[Stated task]:
Copy out the complete listing, word for word.

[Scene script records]
^^^^^^^^

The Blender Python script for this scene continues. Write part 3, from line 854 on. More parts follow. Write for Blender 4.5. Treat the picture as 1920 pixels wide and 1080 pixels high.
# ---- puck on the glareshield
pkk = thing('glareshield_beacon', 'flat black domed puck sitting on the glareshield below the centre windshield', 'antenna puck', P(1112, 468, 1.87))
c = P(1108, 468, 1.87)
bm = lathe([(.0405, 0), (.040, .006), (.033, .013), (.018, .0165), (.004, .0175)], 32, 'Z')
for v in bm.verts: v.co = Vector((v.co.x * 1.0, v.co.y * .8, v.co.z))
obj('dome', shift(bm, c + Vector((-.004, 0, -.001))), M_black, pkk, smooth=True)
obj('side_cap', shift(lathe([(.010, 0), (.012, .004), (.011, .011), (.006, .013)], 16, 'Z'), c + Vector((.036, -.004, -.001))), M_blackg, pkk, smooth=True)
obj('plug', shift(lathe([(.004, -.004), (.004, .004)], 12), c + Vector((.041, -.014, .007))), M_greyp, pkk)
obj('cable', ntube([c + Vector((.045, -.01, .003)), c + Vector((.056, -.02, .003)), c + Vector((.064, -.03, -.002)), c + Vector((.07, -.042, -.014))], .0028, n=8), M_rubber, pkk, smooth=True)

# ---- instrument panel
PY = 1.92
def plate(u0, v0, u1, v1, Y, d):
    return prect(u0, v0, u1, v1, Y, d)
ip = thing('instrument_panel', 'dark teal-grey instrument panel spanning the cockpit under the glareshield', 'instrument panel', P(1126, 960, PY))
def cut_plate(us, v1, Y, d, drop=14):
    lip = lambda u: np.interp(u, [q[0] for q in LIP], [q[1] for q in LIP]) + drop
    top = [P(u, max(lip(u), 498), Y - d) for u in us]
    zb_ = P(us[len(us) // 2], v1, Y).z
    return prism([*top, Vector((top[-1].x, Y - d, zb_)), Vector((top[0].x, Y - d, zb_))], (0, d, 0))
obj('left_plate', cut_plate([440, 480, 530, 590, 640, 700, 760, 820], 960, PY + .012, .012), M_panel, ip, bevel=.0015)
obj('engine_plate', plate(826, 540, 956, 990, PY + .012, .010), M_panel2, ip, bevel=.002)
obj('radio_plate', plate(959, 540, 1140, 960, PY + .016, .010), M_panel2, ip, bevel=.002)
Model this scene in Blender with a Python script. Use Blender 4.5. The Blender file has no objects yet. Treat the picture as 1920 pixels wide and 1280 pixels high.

^^^^^^^^

[Exercise response]:
The Blender Python script for this scene continues. Write part 3, from line 854 on. More parts follow. Write for Blender 4.5. Treat the picture as 1920 pixels wide and 1080 pixels high.
# ---- puck on the glareshield
pkk = thing('glareshield_beacon', 'flat black domed puck sitting on the glareshield below the centre windshield', 'antenna puck', P(1112, 468, 1.87))
c = P(1108, 468, 1.87)
bm = lathe([(.0405, 0), (.040, .006), (.033, .013), (.018, .0165), (.004, .0175)], 32, 'Z')
for v in bm.verts: v.co = Vector((v.co.x * 1.0, v.co.y * .8, v.co.z))
obj('dome', shift(bm, c + Vector((-.004, 0, -.001))), M_black, pkk, smooth=True)
obj('side_cap', shift(lathe([(.010, 0), (.012, .004), (.011, .011), (.006, .013)], 16, 'Z'), c + Vector((.036, -.004, -.001))), M_blackg, pkk, smooth=True)
obj('plug', shift(lathe([(.004, -.004), (.004, .004)], 12), c + Vector((.041, -.014, .007))), M_greyp, pkk)
obj('cable', ntube([c + Vector((.045, -.01, .003)), c + Vector((.056, -.02, .003)), c + Vector((.064, -.03, -.002)), c + Vector((.07, -.042, -.014))], .0028, n=8), M_rubber, pkk, smooth=True)

# ---- instrument panel
PY = 1.92
def plate(u0, v0, u1, v1, Y, d):
    return prect(u0, v0, u1, v1, Y, d)
ip = thing('instrument_panel', 'dark teal-grey instrument panel spanning the cockpit under the glareshield', 'instrument panel', P(1126, 960, PY))
def cut_plate(us, v1, Y, d, drop=14):
    lip = lambda u: np.interp(u, [q[0] for q in LIP], [q[1] for q in LIP]) + drop
    top = [P(u, max(lip(u), 498), Y - d) for u in us]
    zb_ = P(us[len(us) // 2], v1, Y).z
    return prism([*top, Vector((top[-1].x, Y - d, zb_)), Vector((top[0].x, Y - d, zb_))], (0, d, 0))
obj('left_plate', cut_plate([440, 480, 530, 590, 640, 700, 760, 820], 960, PY + .012, .012), M_panel, ip, bevel=.0015)
obj('engine_plate', plate(826, 540, 956, 990, PY + .012, .010), M_panel2, ip, bevel=.002)
obj('radio_plate', plate(959, 540, 1140, 960, PY + .016, .010), M_panel2, ip, bevel=.002)
Model this scene in Blender with a Python script. Use Blender 4.5. The Blender file has no objects yet. Treat the picture as 1920 pixels wide and 1280 pixels high.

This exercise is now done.